I think a warning should be emitted if a query with solution modifiers is detected though, there simply is no/rarely need for passing queries with solution modifiers to RDFProxy.

[lu-pl]

Actually, there is a very trivial solution for allowing incoming queries with solution modifiers, i.e. simply providing a very thin SPARQL wrapper in case a solution modifier is detected.

E.g. a query with a solution modifier

select ?s
where {
?s ?p ?o .
}
limit 10

can be thinly wrapped like

select ?s
where {
{
select ?s
where {
?s ?p ?o .
}
limit 10
}
}
limit 2
offset 0

LIMIT/OFFSET in that case represent RDFProxy query modifications, which could then be applicable without problems.

I think a warning should be emitted if a query with solution modifiers is detected though, there simply is no/rarely need for passing queries with solution modifiers to RDFProxy.

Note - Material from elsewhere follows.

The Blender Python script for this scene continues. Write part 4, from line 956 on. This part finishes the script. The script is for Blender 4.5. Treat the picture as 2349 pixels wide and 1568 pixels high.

This solution is only applicable for ungrouped models, grouped models significantly more complicated and I am currently having trouble even imagining a potential sane use case for allowing solution modifiers for grouped models.

[lu-pl]

Actually, I am in favor of generally disallowing solution modifiers. All that can be done with solution modifiers can be done with RDFProxy parameters and elaborately nesting and wrapping queries if solution modifiers are detected very likely would lead to unexpected results for users.

[lu-pl]

Given a grouped model, for a simple query with solution modifier like

select ?x ?y
where {
  values (?x ?y) {
    (1 2)
    (1 3)
    (2 4)
    (3 5)
  }
}
limit 2

the following steps are necessary for handling the query:

1. thinly wrap the query
2. construct the subquery based on the initial query with the solution modifiers removed
3. inject this subquery into the wrapped query

So for the query above, the following query would need to get generated:

select ?x ?y
where {
  {
    select ?x ?y
    where {
      values (?x ?y) {
	(1 2)
	(1 3)
	(2 4)
	(3 5)
      }
    }
    limit 2
  }
  # injected
  {
    select distinct ?x
    where {
      values (?x ?y) {
	(1 2)
	(1 3)
	(2 4)
	(3 5)
      }
    }
    order by ?x limit 2 offset 0
  }
}

Again, I wonder if generally disallowing outer solution modifiers would not be the better option here.